I must also dismiss the applicant"s argument that paragraph 19(2)(a ) of the Act makes an unacceptable distinction between permanent residents and citizens. Section 6 of the Charter makes it crystal clear that only citizens of Canada have "the right to enter, remain in and leave Canada". Thus, the Charter allows Parliament to treat in a different way citizens and non-citizens. In my view, this issue was conclusively dealt with by the Supreme Court of Canada in Chiarelli v. Canada (MEI), [1992] 1 S.C.R. 711. The issue before the Supreme Court in Chiarelli was whether the statutory scheme which provided for the deportation of a permanent resident on conviction of a serious criminal offence was constitutional. Specifically, the Court had to decide whether subparagraph 27(1)(d)(ii) and subsection 32(2) of the Immigration Act, S.C. 1976-77, c. 52, infringed, inter alia, section 15 of the Charter. The Court concluded that there was no infringement of the Charter. At 733 and 734, Sopinka J., for the Court, made the following comments:

                  The distinction between citizens and non-citizens is recognized in the Charter. While permanent residents are given the right to move to, take up residence in, and pursue the gaining of a livelihood in any province in s. 6(2), only citizens are accorded the right "to enter, remain in and leave Canada" in s. 6(1).             
                  Thus Parliament has the right to adopt an immigration policy and to enact legislation prescribing the conditions under which non-citizens will be permitted to enter and remain in Canada. It has done so in the Immigration Act. Section 5 of the Act provides that no person other than a citizen, permanent resident, Convention refugee or Indian registered under the Indian Act has a right to come to or remain in Canada. The qualified nature of the rights of non-citizens to enter and remain in Canada is made clear by s. 4 of the Act. Section 4(2) provides that permanent residents have a right to remain in Canada except where they fall within one of the classes in s. 27(1). One of the conditions Parliament has imposed on a permanent resident"s right to remain in Canada is that he or she not be convicted of an offence for which a term of imprisonment of five years or more may be imposed. This condition represents a legitimate, non-arbitrary choice by Parliament of a situation in which it is not in the public interest to allow a non-citizen to remain in the country. The requirement that the offence be subject to a term of imprisonment of five years indicates Parliament"s intention to limit this condition to more serious types of offences. It is true that the personal circumstances of individuals who breach this condition may vary widely. The offences which are referred to in s. 27(1)(d )(ii) also vary in gravity, as may the factual circumstances surrounding the commission of a particular offence. However there is one element common to all persons who fall within the class of permanent residents described in s. 27(1)(d)(ii). They have all deliberately violated an essential condition under which they were permitted to remain in Canada. In such a situation, there is no breach of fundamental justice in giving practical effect to the termination of their right to remain in Canada. In the case of a permanent resident, deportation is the only way in which to accomplish this. There is nothing inherently unjust about a mandatory order. The fact of a deliberate violation of the condition imposed by s. 27(1)(d)(ii) is sufficient to justify a deportation order. It is not necessary, in order to comply with fundamental justice, to look beyond this fact to other aggravating or mitigating circumstances.             

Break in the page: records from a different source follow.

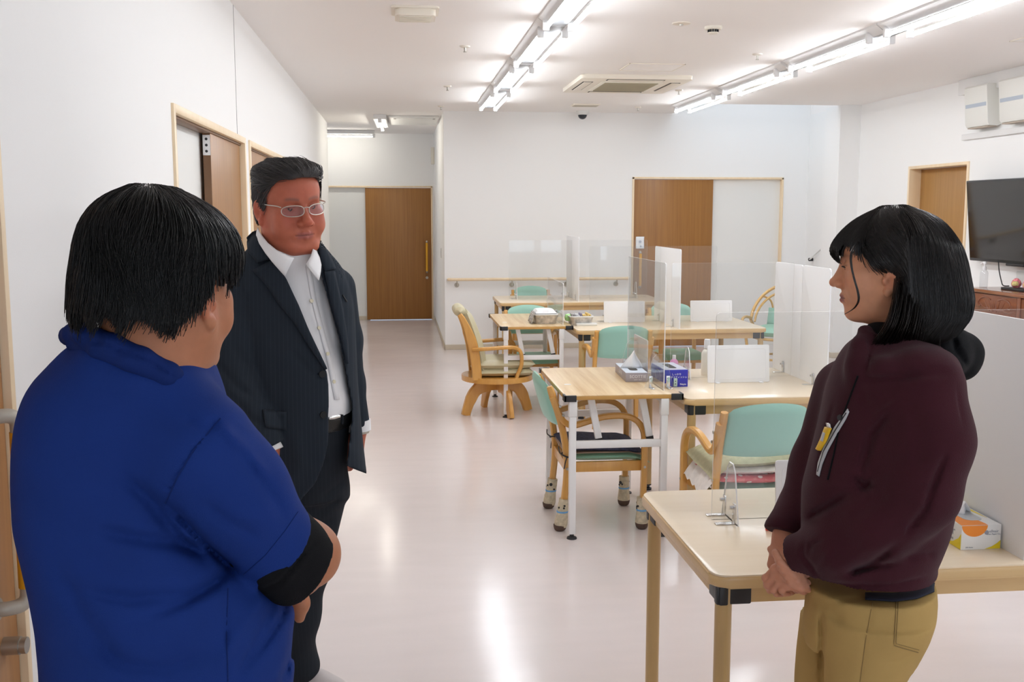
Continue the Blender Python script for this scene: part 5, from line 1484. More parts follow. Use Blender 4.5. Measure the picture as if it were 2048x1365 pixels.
def join_meshes(parts):
    Vs, Fs, Cs, o = [], [], [], 0
    for V, F, c in parts: Vs.append(V); Fs.append(F + o); Cs.append(c if np.ndim(c) == 2 else np.tile(np.array(c, np.float32), (len(V), 1))); o += len(V)
    return np.concatenate(Vs), np.concatenate(Fs), np.concatenate(Cs)

def skin_mat(name, rough=.52):
    m, nt, b = nodes(name)
    a = nt.nodes.new('ShaderNodeVertexColor'); a.layer_name = 'tint'
    tc = nt.nodes.new('ShaderNodeTexCoord'); n = nt.nodes.new('ShaderNodeTexNoise'); n.inputs['Scale'].default_value = 55; n.inputs['Detail'].default_value = 4; nt.links.new(tc.outputs['Object'], n.inputs['Vector'])
    mr = nt.nodes.new('ShaderNodeMapRange'); mr.inputs['To Min'].default_value = .86; mr.inputs['To Max'].default_value = 1.14; nt.links.new(n.outputs['Fac'], mr.inputs['Value'])
    mx = nt.nodes.new('ShaderNodeVectorMath'); mx.operation = 'SCALE'; nt.links.new(a.outputs['Color'], mx.inputs[0]); nt.links.new(mr.outputs['Result'], mx.inputs['Scale'])
    nt.links.new(mx.outputs['Vector'], b.inputs['Base Color'])
    setin(b, Roughness=rough); b.inputs['Specular IOR Level'].default_value = .35; b.inputs['Subsurface Weight'].default_value = .12; b.inputs['Subsurface Radius'].default_value = (.010, .004, .002); b.inputs['Subsurface Scale'].default_value = 1.0
    n2 = nt.nodes.new('ShaderNodeTexNoise'); n2.inputs['Scale'].default_value = 420; nt.links.new(tc.outputs['Object'], n2.inputs['Vector'])
    bp = nt.nodes.new('ShaderNodeBump'); bp.inputs['Strength'].default_value = .10; bp.inputs['Distance'].default_value = .001; nt.links.new(n2.outputs['Fac'], bp.inputs['Height']); nt.links.new(bp.outputs['Normal'], b.inputs['Normal'])
    return m
def hair_mat(name, col, rough=.36, spec=.3):
    m, nt, b = nodes(name); setin(b, Base_Color=rgb(col), Roughness=rough); b.inputs['Specular IOR Level'].default_value = spec
    return m
M['skin'] = skin_mat('skin')
M['eyewhite'] = mat('eye_white', (.72, .68, .64), .2); M['iris'] = mat('dark_iris', (.02, .012, .008), .12)

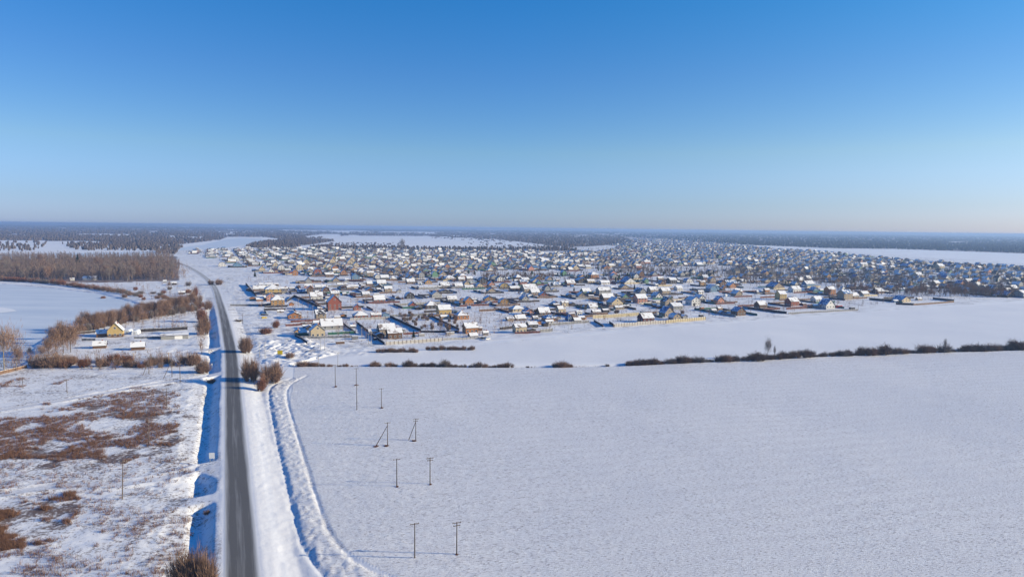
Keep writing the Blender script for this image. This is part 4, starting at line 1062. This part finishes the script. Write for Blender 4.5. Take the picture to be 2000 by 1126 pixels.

[22]      Although paragraph 19(2)(a) of the Act was not an issue before the Supreme Court in Chiarelli, I believe that the comments made by Sopinka J. are entirely applicable to the issue before me. It is clear from the Supreme Court"s decision that Parliament may make distinctions between citizens and non-citizens and that these distinctions do not , per se , infringe the Charter.

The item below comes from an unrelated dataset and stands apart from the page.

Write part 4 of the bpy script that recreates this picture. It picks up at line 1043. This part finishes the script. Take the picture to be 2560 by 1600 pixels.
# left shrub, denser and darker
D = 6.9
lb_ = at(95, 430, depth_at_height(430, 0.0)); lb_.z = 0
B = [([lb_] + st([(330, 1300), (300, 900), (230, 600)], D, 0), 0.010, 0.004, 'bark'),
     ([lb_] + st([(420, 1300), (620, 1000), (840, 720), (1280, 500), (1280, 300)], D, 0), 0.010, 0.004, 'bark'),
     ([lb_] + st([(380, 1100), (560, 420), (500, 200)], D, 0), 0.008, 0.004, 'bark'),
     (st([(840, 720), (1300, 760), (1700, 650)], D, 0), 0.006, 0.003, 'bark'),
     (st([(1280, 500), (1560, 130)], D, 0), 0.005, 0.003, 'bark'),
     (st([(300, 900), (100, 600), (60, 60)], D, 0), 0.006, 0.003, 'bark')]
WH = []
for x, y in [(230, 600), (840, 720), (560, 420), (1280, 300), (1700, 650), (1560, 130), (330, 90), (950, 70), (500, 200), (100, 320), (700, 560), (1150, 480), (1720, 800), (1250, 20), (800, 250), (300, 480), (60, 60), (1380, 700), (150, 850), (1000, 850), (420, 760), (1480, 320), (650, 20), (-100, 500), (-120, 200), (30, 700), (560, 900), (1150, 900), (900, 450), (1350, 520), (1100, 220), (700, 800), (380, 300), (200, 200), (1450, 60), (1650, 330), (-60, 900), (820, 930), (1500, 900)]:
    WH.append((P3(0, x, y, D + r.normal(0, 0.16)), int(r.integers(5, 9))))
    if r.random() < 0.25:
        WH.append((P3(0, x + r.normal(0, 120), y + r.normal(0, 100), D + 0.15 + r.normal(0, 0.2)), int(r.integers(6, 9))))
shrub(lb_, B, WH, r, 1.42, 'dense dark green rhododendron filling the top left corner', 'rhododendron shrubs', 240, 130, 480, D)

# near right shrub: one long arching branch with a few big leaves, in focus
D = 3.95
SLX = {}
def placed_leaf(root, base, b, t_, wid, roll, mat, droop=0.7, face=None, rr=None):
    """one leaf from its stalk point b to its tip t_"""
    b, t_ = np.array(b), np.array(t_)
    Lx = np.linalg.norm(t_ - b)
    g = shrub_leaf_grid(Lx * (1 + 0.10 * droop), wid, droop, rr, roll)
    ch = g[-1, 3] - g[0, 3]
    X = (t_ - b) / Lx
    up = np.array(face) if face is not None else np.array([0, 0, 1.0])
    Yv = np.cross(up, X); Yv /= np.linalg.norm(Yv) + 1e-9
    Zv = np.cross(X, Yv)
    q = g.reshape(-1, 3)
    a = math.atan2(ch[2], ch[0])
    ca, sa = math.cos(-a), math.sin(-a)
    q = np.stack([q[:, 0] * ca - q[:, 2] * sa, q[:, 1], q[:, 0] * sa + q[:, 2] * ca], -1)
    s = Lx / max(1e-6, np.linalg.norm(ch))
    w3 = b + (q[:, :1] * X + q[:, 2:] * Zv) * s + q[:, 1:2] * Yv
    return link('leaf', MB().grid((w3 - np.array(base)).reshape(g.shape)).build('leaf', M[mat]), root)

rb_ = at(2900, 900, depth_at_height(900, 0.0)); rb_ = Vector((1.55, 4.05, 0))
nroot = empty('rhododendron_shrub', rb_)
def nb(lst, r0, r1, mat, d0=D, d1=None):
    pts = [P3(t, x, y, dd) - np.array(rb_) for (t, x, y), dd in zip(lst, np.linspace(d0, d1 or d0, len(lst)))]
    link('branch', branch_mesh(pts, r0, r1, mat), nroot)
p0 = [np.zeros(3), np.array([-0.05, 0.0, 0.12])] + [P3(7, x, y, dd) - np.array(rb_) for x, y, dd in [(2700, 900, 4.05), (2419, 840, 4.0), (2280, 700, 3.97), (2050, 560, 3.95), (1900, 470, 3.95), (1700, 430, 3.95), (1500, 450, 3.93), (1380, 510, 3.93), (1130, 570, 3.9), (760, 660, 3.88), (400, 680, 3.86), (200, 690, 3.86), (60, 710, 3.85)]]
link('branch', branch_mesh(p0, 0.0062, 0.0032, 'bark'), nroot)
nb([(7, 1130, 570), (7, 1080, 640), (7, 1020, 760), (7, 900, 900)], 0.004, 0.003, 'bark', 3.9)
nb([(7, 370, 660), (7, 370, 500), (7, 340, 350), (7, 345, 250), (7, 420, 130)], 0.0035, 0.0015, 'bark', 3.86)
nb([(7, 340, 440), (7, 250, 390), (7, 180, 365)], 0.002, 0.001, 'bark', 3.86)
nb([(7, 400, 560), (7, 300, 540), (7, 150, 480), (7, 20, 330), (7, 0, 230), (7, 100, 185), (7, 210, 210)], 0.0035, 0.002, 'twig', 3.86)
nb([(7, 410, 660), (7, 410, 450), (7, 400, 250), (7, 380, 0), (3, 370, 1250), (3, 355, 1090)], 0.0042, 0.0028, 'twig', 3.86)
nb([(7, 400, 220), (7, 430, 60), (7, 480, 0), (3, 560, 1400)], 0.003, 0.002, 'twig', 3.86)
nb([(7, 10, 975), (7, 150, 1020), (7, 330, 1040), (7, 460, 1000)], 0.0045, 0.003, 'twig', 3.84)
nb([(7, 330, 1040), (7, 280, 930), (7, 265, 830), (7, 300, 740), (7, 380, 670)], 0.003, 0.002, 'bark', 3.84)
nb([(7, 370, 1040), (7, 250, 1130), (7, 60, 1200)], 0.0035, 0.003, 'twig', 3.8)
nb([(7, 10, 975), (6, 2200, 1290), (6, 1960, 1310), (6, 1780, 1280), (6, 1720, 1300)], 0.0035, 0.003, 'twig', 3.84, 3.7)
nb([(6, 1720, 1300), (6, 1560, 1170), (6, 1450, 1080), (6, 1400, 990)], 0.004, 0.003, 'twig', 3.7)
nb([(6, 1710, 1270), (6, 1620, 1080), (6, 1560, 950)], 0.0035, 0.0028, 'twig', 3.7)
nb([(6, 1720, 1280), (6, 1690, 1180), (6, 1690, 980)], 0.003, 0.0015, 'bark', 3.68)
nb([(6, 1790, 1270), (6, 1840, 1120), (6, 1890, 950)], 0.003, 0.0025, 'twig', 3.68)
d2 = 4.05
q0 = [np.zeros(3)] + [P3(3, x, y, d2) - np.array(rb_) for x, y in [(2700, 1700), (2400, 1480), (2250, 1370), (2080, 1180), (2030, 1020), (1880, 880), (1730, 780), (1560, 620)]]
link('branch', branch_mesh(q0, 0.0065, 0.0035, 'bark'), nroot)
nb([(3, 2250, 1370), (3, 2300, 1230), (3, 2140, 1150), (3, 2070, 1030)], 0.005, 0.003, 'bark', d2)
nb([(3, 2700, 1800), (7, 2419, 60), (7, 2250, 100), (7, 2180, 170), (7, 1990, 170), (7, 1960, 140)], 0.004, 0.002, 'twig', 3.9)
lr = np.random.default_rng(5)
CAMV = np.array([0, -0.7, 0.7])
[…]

[23]      For these reasons, this application will be dismissed.

    

     Judge

Ottawa, Ontario

March 13, 1998

__________________

1      Currently, s. 334 sets the limit for a hybrid offence at five thousand dollars, but at the time the applicant was charged, s. 334 had a cut-off of one thousand.

2 The permanent resident had been found guilty of drug related crimes and had been given sentences exceeding six months.